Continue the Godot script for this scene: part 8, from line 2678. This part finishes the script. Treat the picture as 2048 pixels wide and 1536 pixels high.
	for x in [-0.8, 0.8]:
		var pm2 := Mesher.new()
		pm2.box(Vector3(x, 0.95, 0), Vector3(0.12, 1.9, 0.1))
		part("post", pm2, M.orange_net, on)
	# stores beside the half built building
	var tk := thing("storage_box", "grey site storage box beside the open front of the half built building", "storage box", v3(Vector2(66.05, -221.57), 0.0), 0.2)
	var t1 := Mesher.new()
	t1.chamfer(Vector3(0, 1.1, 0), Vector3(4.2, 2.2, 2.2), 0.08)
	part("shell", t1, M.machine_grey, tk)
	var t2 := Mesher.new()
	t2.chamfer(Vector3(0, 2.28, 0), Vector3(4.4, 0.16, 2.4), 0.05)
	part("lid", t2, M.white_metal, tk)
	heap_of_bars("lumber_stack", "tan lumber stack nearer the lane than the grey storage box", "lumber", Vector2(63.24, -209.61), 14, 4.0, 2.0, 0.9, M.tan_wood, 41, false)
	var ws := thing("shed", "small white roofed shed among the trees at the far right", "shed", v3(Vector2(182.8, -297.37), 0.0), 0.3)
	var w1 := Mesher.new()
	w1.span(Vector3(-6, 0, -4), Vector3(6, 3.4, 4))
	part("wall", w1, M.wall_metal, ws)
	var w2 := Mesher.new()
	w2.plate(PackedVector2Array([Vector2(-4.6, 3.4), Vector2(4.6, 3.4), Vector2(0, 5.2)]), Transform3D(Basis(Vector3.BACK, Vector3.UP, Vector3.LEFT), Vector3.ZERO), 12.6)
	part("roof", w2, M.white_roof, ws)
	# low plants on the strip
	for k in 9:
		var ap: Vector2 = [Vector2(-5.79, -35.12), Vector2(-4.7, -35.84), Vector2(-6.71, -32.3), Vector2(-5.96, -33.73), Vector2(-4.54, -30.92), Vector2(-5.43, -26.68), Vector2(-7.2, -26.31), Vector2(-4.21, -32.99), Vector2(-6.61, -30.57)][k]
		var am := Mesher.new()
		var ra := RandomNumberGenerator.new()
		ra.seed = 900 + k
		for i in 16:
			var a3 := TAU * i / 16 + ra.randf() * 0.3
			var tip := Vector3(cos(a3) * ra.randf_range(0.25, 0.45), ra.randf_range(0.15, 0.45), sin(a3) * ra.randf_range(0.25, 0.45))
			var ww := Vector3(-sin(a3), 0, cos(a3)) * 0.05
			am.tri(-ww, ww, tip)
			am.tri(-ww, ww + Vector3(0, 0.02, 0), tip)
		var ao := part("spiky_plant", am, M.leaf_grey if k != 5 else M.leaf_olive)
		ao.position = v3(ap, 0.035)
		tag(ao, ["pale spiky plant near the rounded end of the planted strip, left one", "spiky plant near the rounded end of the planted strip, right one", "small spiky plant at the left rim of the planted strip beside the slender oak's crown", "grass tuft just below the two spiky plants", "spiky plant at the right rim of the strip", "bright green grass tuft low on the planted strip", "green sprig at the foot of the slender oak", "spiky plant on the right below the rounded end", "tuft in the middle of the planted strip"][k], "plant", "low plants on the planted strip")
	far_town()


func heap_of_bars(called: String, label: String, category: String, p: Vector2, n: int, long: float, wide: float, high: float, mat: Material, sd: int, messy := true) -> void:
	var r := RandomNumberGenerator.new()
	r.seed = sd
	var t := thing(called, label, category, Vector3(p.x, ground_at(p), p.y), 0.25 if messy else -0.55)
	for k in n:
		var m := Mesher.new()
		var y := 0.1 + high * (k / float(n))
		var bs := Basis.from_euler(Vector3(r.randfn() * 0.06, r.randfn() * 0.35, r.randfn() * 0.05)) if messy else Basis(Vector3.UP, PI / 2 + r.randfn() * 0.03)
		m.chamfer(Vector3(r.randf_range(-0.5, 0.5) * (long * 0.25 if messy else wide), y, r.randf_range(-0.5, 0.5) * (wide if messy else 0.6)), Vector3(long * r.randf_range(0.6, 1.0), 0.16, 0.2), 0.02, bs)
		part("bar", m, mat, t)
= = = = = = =
INSTRUCTION:
Return every line above in which the string "part" occurs.

EXERCISE RESPONSE:
Continue the Godot script for this scene: part 8, from line 2678. This part finishes the script. Treat the picture as 2048 pixels wide and 1536 pixels high.
		part("post", pm2, M.orange_net, on)
	part("shell", t1, M.machine_grey, tk)
	part("lid", t2, M.white_metal, tk)
	part("wall", w1, M.wall_metal, ws)
	part("roof", w2, M.white_roof, ws)
		var ao := part("spiky_plant", am, M.leaf_grey if k != 5 else M.leaf_olive)
		part("bar", m, mat, t)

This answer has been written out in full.